頻度を上げた面談での記録をもとに評価する。
・ランク付けによる評価制度が従業員のモチベーションを奪っている
⇒フィードバックを3ヶ月に一度行うことでモチベーションアップを図る。

■失敗の事例
・シンプルな人事評価制度にするために人事評価制度を一本化
⇒不満が起こりやすくなる。
社内活性化の目的が、いつの間にか社内で平等に人を評価するという趣旨にすり替わってしまった。

■人事評価制度を見直す際のポイント
・現場の不満をしっかりと人事担当者が足を運んで集めること
・従業員の不満にも耳を傾けることで、具体的な問題点が浮かび上がります。

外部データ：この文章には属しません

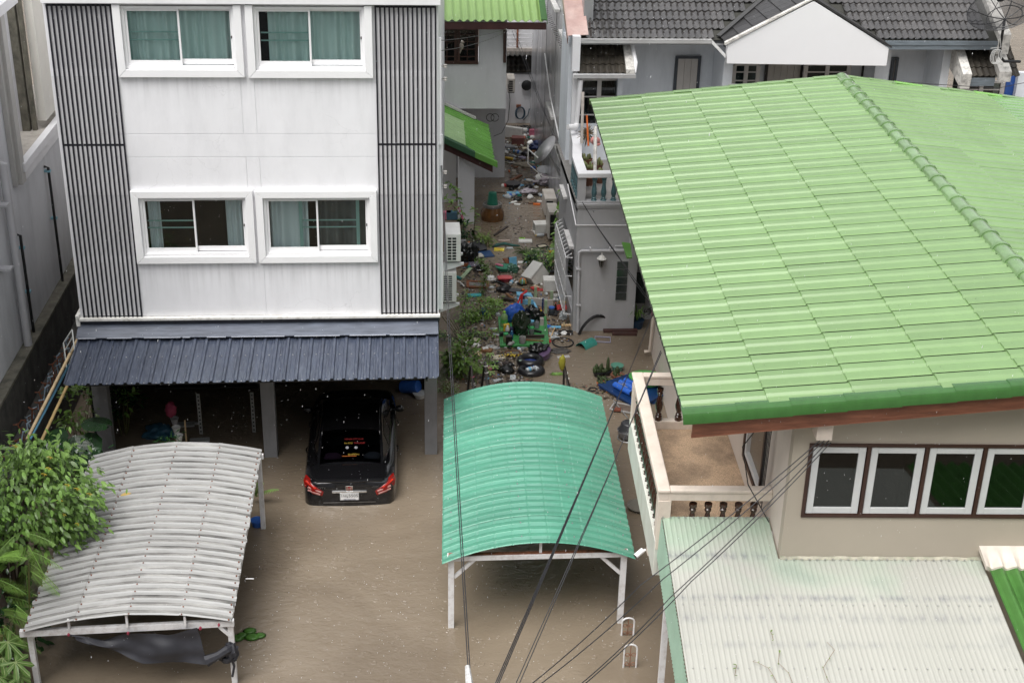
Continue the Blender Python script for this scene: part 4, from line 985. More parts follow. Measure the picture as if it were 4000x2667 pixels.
for sg in (1,-1):
    for a_,b_ in ((1.42,1.98),(2.05,2.92)):
        vs=[]
        q=MB()
        def sw_(u,v):
            s_=lerp(a_,b_,u); sec=gsec(s_); z=lerp(1.0,max(1.03,ip(s_,RZ)-.13),v); (xa,za),(xb,zb),(xc,zc)=sec[:3]
            x=lerp(xa,xb,(z-za)/(zb-za)) if z<zb else lerp(xb,xc,(z-zb)/(zc-zb))
            return (CXc+sg*(x+.006),CY+s_,z-SUB)
        q.grid(6,4,sw_); q.build('side_window',M('car_side_glass',(.02,.02,.022),.05,.0,spec=.8),CAR,smooth='all')
    q=MB(); q.tube([(CXc+sg*.715,CY+1.42,1.0-SUB),(CXc+sg*.73,CY+3.0,1.0-SUB)],.008,5); q.build('window_trim',CHR,CAR)
    q=MB(); q.tube([(CXc+sg*(ip(s_,GW)-.40*(ip(s_,RZ)-.95)-.01),CY+s_,ip(s_,RZ)-SUB-.02) for s_ in (1.3,1.6,2.0,2.4,2.7)],.011,5); q.build('roof_moulding',PAINT,CAR,smooth='all')
    q=MB(); q.blob((CXc+sg*.90,CY+2.95,1.0-SUB),(.10,.06,.075),.1,2,2,1); q.box(CXc+sg*.80-.05,CXc+sg*.80+.05,CY+2.96,CY+3.0,.96-SUB,1.0-SUB); q.build('wing_mirror',PAINT,CAR,smooth=True)
    for s_ in (1.62,2.62):
        q=MB(); q.tube([(CXc+sg*.848,CY+s_,.80-SUB),(CXc+sg*.868,CY+s_+.05,.805-SUB),(CXc+sg*.868,CY+s_+.15,.805-SUB),(CXc+sg*.848,CY+s_+.2,.80-SUB)],.013,6); q.build('door_handle',CHR,CAR)
    # tail light wraps the corner
    pts=[(.46,.86),(.49,.79),(.66,.83),(.805,.90),(.825,1.0),(.80,1.055),(.76,1.05),(.63,.97)]
    def rear_y(x,z): return CY+ip(z,[(.54,.0),(.66,.03),(.79,.06),(.93,.085),(1.02,.11),(1.06,.16)])+.05*(x/.8)**2+(.14*max(0,(abs(x)-.62)/.2)**2)
    q=MB(); o_=[(CXc+sg*x,rear_y(x,z)-.022,z-SUB) for x,z in pts]; k=[(CXc+sg*x*.98,rear_y(x,z)+.07,z-SUB) for x,z in pts]; n=len(pts)
    c_=(CXc+sg*.66,rear_y(.66,.92)-.05,.925-SUB)
    q.add(o_+k+[c_],[(i,(i+1)%n,n+(i+1)%n,n+i) for i in range(n)]+[(i,(i+1)%n,2*n) for i in range(n)])
    tl=q.build('tail_light',M('red_lens',(.20,.008,.006),.1,.15,20,coat=1),CAR,smooth=True)
    q=MB()
    for (xa,za,xb,zb) in ((.50,.875,.74,.94),(.52,.83,.74,.89)):
        q.beam((CXc+sg*xa,rear_y(xa,za)-.045,za-SUB),(CXc+sg*xb,rear_y(xb,zb)-.055,zb-SUB),.022,.02)
    q.build('clear_lens',M('clear_red_lens',(.45,.22,.20),.15),tl)
    q=MB(); q.beam((CXc+sg*.60,rear_y(.60,.94)-.042,.935-SUB),(CXc+sg*.78,rear_y(.78,1.0)-.015,1.015-SUB),.03,.02); q.build('bright_lens',M('bright_red_lens',(.55,.03,.015),.15),tl)
ry_=lambda z: CY+ip(z,[(.54,.0),(.66,.03),(.79,.06),(.93,.085),(1.02,.11)])-.012
q=MB(); q.beam((CXc-.31,ry_(.875)-.012,.875-SUB),(CXc+.31,ry_(.875)-.012,.875-SUB),.03,.028); q.build('chrome_bar',CHR,CAR,bevel=.006)
q=MB(); q.box(CXc-.17,CXc+.17,ry_(.785)-.018,ry_(.785)-.008,.71-SUB,.86-SUB); plate=q.build('number_plate',M('plate_white',(.82,.82,.82),.4,.02),CAR,bevel=.003)
q=MB(); 
for a_,b_ in (((-.165,.715),(.165,.715)),((-.165,.855),(.165,.855)),((-.165,.715),(-.165,.855)),((.165,.715),(.165,.855))): q.beam((CXc+a_[0],ry_(.785)-.0205,a_[1]-SUB),(CXc+b_[0],ry_(.785)-.0205,b_[1]-SUB),.004,.005)
q.build('plate_border',BLK,plate)
INK=M('black_ink',(.015,.015,.02),.5,.0)
T0=lambda x,z,o=.021: face_mat((CXc+x,ry_(.785)-o,z-SUB),(1,0,0),(0,0,1))
put_text('1กญ',.080,INK,plate,T0(-.087,.803),fit=.115); put_text('5505',.080,INK,plate,T0(.07,.803),fit=.165)
put_text('กรุงเทพมหานคร',.033,M('blue_ink',(.02,.03,.12),.5,0),plate,T0(0,.733),fit=.21)
# emblem: an H in a rounded frame
q=MB(); ye=ry_(.945)-.02; fr=[(-.052,.905),(.052,.905),(.060,.985),(-.060,.985)]
for i in range(4): q.beam((CXc+fr[i][0],ye,fr[i][1]-SUB),(CXc+fr[(i+1)%4][0],ye,fr[(i+1)%4][1]-SUB),.010,.010)
for sx_ in (-1,1): q.beam((CXc+sx_*.024,ye,.915-SUB),(CXc+sx_*.038,ye,.978-SUB),.012,.014)
q.beam((CXc-.028,ye,.942-SUB),(CXc+.028,ye,.942-SUB),.012,.012)
em=q.build('emblem',CHR,CAR); q=MB(); q.box(CXc-.056,CXc+.056,ye+.004,ye+.008,.905-SUB,.983-SUB); q.build('emblem_ground',M('emblem_red',(.3,.01,.02),.3),em)
put_text('CITY',.05,M('dull_chrome',(.35,.35,.35),.3,metal=1),CAR,face_mat((CXc-.49,ry_(.95)-.02,.955-SUB),(1,-.06,0),(0,.2,1)),'badge',fit=.15)
put_text('i-VTEC',.04,MATS['dull_chrome'],CAR,face_mat((CXc+.47,ry_(.96)-.02,.965-SUB),(1,.06,0),(0,.2,1)),'badge',fit=.13)
# lettering on the rear window
def on_rw(x,s_): return gpt(s_,x,.008)
ydir=(0,.25,.115)
def rtxt(t,x,s_,size,mat,fit): put_text(t,size,mat,rw,face_mat(on_rw(x,s_),(1,0,0),ydir),'window_sticker',fit)
RED=M('sticker_red',(.28,.015,.015),.5,0); YELS=M('sticker_yellow',(.40,.27,.03),.5,0); WHS=M('sticker_white',(.32,.32,.34),.5,.6,60); ORS=M('sticker_orange',(.42,.12,.02),.5,0)
rtxt('HONDA CITY CLUB',.06,1.17,.05,RED,.34); rtxt('No.4355',-.04,1.09,.05,YELS,.15); rtxt('THAILAND',.16,1.095,.05,RED,.20); rtxt('ศูนย์ซ่อม',.06,.87,.05,YELS,.2)
q=MB(); c_=on_rw(.10,.84); q.cbox(c_+Vector((-.12,-.0,.0)),(.26,.012,.006)); q.build('window_sticker',ORS,rw)
for x,s_,mt in ((-.06,1.0,WHS),(.10,1.0,WHS)):
    q=MB(); q.lathe([(.030,0),(.030,.003),(.001,.003)],12); T=face_mat(on_rw(x,s_),(1,0,0),ydir); q.v=[T@p_ for p_ in q.v]; q.build('window_sticker',mt,rw)
q=MB(); q.tube([(CXc-.5,CY-.004,.60-SUB),(CXc-.47,CY-.015,.57-SUB)]+[(CXc+x,CY-.017,.565-SUB) for x in (-.3,0,.3)]+[(CXc+.47,CY-.015,.57-SUB),(CXc+.5,CY-.004,.60-SUB)],.004,4) if False else q.box(CXc-.47,CXc+.47,CY-.004,CY-.001,.685-SUB,.691-SUB)
q.build('bumper_line',M('dull_chrome',(.35,.35,.35),.3,metal=1),CAR)
q=MB(); q.grid(10,1,lambda u,v:(CXc+lerp(-.6,.6,u),CY+.105+.05*((u-.5)*1.5)**2+.05*v,1.045-SUB+.022*v),th=.012); q.build('boot_spoiler',PAINT,CAR,smooth=True)
# ---------------------------------------------------------------- house with bright green roofs behind the white building
GH=thing('house','white house with bright green corrugated roofs behind the white building','house',(1.5,38,0))
gy=37.9; a=Y(1975,425,gy); b=Y(1870,250,gy); c=Y(1870,108,gy); zt=Y(2000,90,gy).z
q=MB(); q.box(-2,b.x,gy,gy+.15,a.z,b.z); q.box(b.x,a.x,gy,gy+.15,a.z,zt+.3); q.box(-2,b.x,gy,gy+.15,c.z,zt+.3); q.box(a.x-.15,a.x,gy+.151,45,a.z,zt+.3); q.box(-2,a.x-.151,gy+.151,45,a.z,a.z+.1)
q.build('upper_wall',LGREY,GH)
y2=39.8; d=Y(1970,697,y2); e=Y(1853,690,y2)
q=MB(); q.box(e.x-.9,d.x,y2,y2+.15,-.6,a.z-.001); q.box(d.x-.15,d.x,y2+.151,45,-.6,a.z-.001); q.build('lower_wall',LGREY,GH)
pa,pb=Z(1790,875),Z(1852,876); q=MB(); q.box(pa.x,pb.x,35.8,36.15,-.6,1.9); q.box(-1,pa.x-.001,37.6,37.7,-.6,2.2); q.each('porch_pillar',LGREY,GH)
q=MB(); q.box(-1.5,e.x-.91,39.5,39.6,-.6,a.z); q.build('porch_back',DARK,GH)
# timber window
w0=Y(1715,106,gy-.03); w1=Y(1868,252,gy-.03)
q=MB(); t=.09; q.box(w0.x-.3,w1.x,gy-.04,gy+.06,w1.z,w1.z+t); q.box(w0.x-.3,w1.x,gy-.04,gy+.06,w0.z-t,w0.z); q.box(w1.x-t,w1.x,gy-.04,gy+.06,w1.z+t,w0.z-t)
for f_ in (.42,.50): 
    x=lerp(w0.x,w1.x,f_); q.box(x-.035,x+.035,gy-.035,gy+.05,w1.z+t,w0.z-t)
win=q.build('window',BROWNW,GH)
q=MB()
for k in range(1,5): z=lerp(w1.z,w0.z,k/5); q.box(w0.x-.3,w1.x-t,gy-.01,gy+.03,z-.012,z+.012)
for f_ in (.2,.72): x=lerp(w0.x,w1.x,f_); q.box(x-.012,x+.012,gy-.012,gy+.031,w1.z+t,w0.z-t)
q.build('glazing_bar',BROWNW,win)
q=MB(); q.box(w0.x-.3,w1.x-t,gy+.032,gy+.037,w1.z,w0.z); q.build('pane',PANED,win); q=MB(); q.box(w0.x-.3,w1.x,gy+.3,gy+.33,w1.z-.2,w0.z+.2); q.build('room',DARK,win)
# upper roof: ribs run down towards us
r0_=Y(1715,84,gy-.5); r1_=Y(2135,86,gy-.5); up=1.4
def ur(u,v):
    x=lerp(-.6,r1_.x,u); y=r0_.y+v*3; ph=(x/.21)%1.0; hh=.055*(.5+.5*math.cos(ph*2*PI))**1.4
    return (x,y,r0_.z+v*3*.42+hh)
q=MB(); q.grid(int((r1_.x+.6)/.21*10),3,ur,th=.01); q.build('roof_sheet',M('bright_green_sheet',(.235,.375,.125),.3,.08,1.5,coat=.3),GH)
q=MB(); q.box(r1_.x-.14,r1_.x+.02,r0_.y-.02,r0_.y+3,r0_.z+.05,r0_.z+.06) if False else q.prism([(r1_.x-.15,r0_.y-.02,r0_.z+.07),(r1_.x+.02,r0_.y-.02,r0_.z+.06),(r1_.x+.03,r0_.y-.02,r0_.z-.06),(r1_.x+.01,r0_.y-.02,r0_.z-.06),(r1_.x,r0_.y-.02,r0_.z+.03),(r1_.x-.15,r0_.y-.02,r0_.z+.05)],(0,3,1.26)); q.build('verge_cap',GCAP,GH)
q=MB(); q.box(-.6,r1_.x,r0_.y+.02,r0_.y+.06,r0_.z-.22,r0_.z-.03); q.build('fascia',M('dark_red_fascia',(.06,.022,.02),.6,.2,3),GH)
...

経営者の意見を主軸におくと失敗するケースが多い。


■人事評価制度の作り方
まずは評価項目を整理するところからスタートします。
【必要な項目】
①経営者の視点の人に関する課題
②現場の管理職に仕事に対して部下に期待している部分
③①②の意識のズレを調整する。
【評価の流れ】
①シミュレーションを行う
経営者の意見と管理監督者の意見を集約した評価項目を使い、シミュレーションを行います。
②項目の見直し
シミュレーションを行った結果、以前まで優秀な評価だった従業員の評価が極端に下がってしまったり、反対に評価の低かった従業員の評価が上がってくるケースがあります。
⇒ここで残すべき部分と捨てるべき部分がはっきりしてきますので、最終的にできあがった評価表をもって管理職に最終評価を付けてもらい、人事部と経営者で最終的な評価を下します。
【導入までのスケジュール】
・半年以上は必要。
・経営者の承諾をとり、労働組合のある企業の場合は労働組合の委員長の意見を聞き、新しい評価制度のスタートさせる。
・従業員に対して新しい評価制度の導入年月日などを通達する。

■助成金
人事評価改善等助成金とは、
生産性を向上させるために人事評価制度と賃金制度の整備を行い、生産性の向上と賃金アップ、離職率の低下を実現した企業に対して支給される助成金であり、人手不足の解消のために実施されている助成金制度です。
2段階で人事評価改善等助成金は支給される仕組みとなっています。